McDonalds — the company that gave us transfat and that in abundance, now gives us little bags of sliced granny smith apples and salads. Old Spice cologne, previously for Old Men, gives us a handsome man on a black stallion. And Burberry, created for the man who goes fishing, has made plaid chic.
So why did they rebrand? A company rebrands in order to become more effective, to develop a new identitiy in the minds of consumers, to communicate a new message. It is hard work to rebrand a company and often takes a radical change in thinking, change in the way they do business.
It’s remarkable what successful rebranding can do, indeed has done.
And so it is with me. To rebrand takes a radical change in thinking: in the way I live, in the message I believe, in the message I communicate.

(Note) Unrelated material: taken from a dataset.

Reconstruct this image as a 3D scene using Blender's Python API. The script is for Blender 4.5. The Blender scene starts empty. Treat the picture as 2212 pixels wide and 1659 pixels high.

If mere humans with creative minds and a lot of money can rebrand, how much more so can the God who delights in restoring and rebranding? A God who can work a radical change in his people, restoring his image for his glory.
Those childhood wounds that brand us, that tell us lies about who we are and what we’ll become, are not strong when they come up against the Image of the God who made us. The impostor, the fake I believed myself to be was not a true brand, it told only a tiny part of the story. The real story came from before I was born, when I was knit in the womb. The real story came when on the day I was born, God saw what he had made and he called it ‘Good’. The real story is not written in the things people say to us, the names we are called, or the hurts we’ve sustained; the real story is written in the work of God and his story of redemption and restoration; his story in our lives, and our story as it fits in with the Great Story.
So this impostor stuff? It may emerge now and then, filled with ugly and insecure, but it will never again define me, never again hold me hostage to memories and believing that is who I am, that is what I am.
I’ve been rebranded and know I bear the stamp of the image of God, as powerful and secure an image as has ever been made.